Los pequeñísimos lentes de Simón Rodríguez, el maestro de Simón Bolívar, (y precursor de sus ideas progresistas), en el museo que está en las afueras de Caracas, me sobrecogieron, ¡Dios mío, cómo podía ser tan pequeña una cabeza tan inmensa!; como también me sobrecogió la ropa del Libertador, a quien imaginaba un gigante por sus hazañas y por una iconografía que lo representa siempre inmenso, sobre un caballo encabritado y con las riendas tensas, como diría el poeta León Felipe.
Ir encontrando a Simón Bolívar fue ir encontrando mi razón de ser, por eso detesté a la oligarquía peruana cuando llegué a Lima, el día de la independencia del Perú, y en un periódico de derecha el editorial declaraba: “Nosotros, que tuvimos la desgracia de ser independizados por extranjeros”, repitiendo, cientos de años después, su mismo intento de desnaturalizar las ideas del Libertador.
“No he liberado vuestro país para que me coronen como virrey”, dijo Bolívar rechazando la corona y la capa de armiño que como cicuta le habían preparado. “Vine a libertarlos”; y por eso amé al pueblo cuzqueño, en Bolivia, cuando un taxista insistía en que debía de ir a visitar el Museo del Arzobispo porque allí estaba la cama donde Bolívar “se había tirado a la mujer del Gobernador”, anécdota que según pude constatar no estaba muy lejos de la verdad.
Flora Tristán me hizo soñar que las andanzas de Bolívar por París habían sido también de índole romántica, porque solo ella parecía haber heredado el carácter libertario de su padrino, el Libertador; porque solo ella había denunciado en sus Memorias de una Paria el carácter absolutamente amoral de la oligarquía peruana de la cual descendía, y el potencial de transformación de la humanidad presente en la clase obrera del mundo y de su país en particular. Por eso funda el movimiento socialista y por eso a ella le debemos la frase: ¡Obreros del mundo uníos!, que tanta gente atribuye a Carlos Marx.

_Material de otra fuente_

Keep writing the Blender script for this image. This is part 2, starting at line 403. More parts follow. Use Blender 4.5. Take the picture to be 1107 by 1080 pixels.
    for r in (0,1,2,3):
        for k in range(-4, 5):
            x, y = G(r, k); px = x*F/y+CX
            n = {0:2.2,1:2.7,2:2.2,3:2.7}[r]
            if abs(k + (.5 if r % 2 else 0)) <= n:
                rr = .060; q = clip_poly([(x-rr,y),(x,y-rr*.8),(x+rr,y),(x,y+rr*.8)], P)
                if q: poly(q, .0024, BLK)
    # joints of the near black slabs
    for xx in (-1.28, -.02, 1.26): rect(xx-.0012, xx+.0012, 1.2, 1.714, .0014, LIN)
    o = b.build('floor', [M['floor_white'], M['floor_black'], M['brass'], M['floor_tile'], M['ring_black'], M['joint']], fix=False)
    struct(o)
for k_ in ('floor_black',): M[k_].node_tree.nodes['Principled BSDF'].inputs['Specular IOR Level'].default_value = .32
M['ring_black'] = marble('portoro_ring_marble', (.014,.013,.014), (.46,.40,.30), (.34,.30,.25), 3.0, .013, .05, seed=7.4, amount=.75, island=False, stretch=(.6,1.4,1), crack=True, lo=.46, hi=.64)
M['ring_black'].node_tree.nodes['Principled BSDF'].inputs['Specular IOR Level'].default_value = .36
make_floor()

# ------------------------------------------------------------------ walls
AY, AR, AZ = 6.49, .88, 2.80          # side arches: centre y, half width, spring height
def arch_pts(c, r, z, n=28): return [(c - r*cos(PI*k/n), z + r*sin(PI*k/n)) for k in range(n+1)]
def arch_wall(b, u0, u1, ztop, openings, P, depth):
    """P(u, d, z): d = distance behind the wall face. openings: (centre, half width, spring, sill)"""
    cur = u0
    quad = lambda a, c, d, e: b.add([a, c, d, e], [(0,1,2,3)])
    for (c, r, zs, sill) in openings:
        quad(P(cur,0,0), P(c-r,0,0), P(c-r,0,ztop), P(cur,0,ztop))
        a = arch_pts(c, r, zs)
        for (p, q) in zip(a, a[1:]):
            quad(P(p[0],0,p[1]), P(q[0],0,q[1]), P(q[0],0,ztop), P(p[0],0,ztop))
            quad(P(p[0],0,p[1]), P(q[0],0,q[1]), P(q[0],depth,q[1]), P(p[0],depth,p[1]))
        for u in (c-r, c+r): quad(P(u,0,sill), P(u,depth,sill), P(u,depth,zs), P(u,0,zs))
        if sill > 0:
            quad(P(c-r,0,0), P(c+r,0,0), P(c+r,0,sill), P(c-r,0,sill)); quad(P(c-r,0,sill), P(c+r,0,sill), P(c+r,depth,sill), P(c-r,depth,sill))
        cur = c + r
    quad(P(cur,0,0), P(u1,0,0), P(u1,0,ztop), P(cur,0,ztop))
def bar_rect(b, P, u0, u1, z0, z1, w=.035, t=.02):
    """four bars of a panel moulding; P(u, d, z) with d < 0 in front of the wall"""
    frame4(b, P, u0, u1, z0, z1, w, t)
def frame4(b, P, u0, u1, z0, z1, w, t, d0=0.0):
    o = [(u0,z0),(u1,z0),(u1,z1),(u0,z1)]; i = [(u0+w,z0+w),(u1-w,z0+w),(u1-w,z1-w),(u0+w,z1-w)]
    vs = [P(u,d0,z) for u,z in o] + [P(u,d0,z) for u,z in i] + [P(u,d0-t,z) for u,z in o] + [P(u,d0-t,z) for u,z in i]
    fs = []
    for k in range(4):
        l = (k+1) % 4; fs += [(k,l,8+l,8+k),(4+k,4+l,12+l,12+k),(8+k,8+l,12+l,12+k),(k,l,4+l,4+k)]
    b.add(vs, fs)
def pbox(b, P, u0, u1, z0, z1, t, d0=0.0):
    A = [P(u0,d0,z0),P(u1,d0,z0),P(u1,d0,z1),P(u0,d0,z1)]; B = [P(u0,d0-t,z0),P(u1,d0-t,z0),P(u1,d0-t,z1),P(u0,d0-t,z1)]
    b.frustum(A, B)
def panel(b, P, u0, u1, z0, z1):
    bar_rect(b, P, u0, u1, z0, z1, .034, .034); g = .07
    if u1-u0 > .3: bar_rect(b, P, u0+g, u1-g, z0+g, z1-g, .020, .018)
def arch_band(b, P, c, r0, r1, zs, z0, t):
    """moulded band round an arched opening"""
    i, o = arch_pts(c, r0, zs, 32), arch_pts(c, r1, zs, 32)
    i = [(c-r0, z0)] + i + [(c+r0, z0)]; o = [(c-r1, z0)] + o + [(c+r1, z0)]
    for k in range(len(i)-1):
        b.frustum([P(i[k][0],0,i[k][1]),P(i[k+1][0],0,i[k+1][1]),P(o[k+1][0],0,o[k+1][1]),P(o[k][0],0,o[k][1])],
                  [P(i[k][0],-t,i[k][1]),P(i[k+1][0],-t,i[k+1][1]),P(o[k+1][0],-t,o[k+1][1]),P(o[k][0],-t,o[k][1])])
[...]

Simón Bolívar vive, Manuela vive, ambos me obligaron a mirar mi propia historia, a descubrir a nuestros pensadores tanto en mi pequeña media isla, Santo Domingo, como en mi gran casa: el Caribe, cuna a su vez de Frantz Fanon, CLR James, y de Marcus Garvey, precursores de la independencia del Africa y de la población de gente de color de todo el mundo.
Es esta historia maravillosa la que ignoran los libros de texto de nuestros países, la que han intentado borrar países que solo se norman por intereses corporativos y guerreristas, que necesitan la guerra para sostener un sistema que hace tiempo renegó de la búsqueda de la felicidad colectiva en función de las ganancias de unos pocos.
Y es esta historia maravillosa la que Eduardo Galeano, con pasión de artesano y sed de justicia, documentó para las generaciones que le fueron contemporáneas, esa que como yo a mis veinte pude descubrir en Nueva York, y para la juventud por venir, y que transformó nuestra visión de la vida, de la historia, de la política, aunque desde entonces nos amargara el placer estético de contemplar las bellas construcciones de los imperios, provocando la pregunta: ¿Cuántos indígenas, cuantos esclavos africanos, cuantos mineros, cuantos obreros y obreras habrán muerto para que se acumulara el capital original que financió estas riquezas?
Hemos visto a América caer y desangrarse bajo dictaduras militares fascistas, pero también la hemos visto levantarse una y otra vez, con la fuerza de la memoria de sus grandes muertos, hoy más vivos que nunca. Por eso estoy convencida de que esta vez (parafraseando al sacerdote peruano que saludara a Bolívar, durante su jornada libertaria por los Andes) la memoria del fuego de Eduardo Galeano, sus venas abiertas, su paso por estos lares, crecerá como las sombras, cuando el sol declina.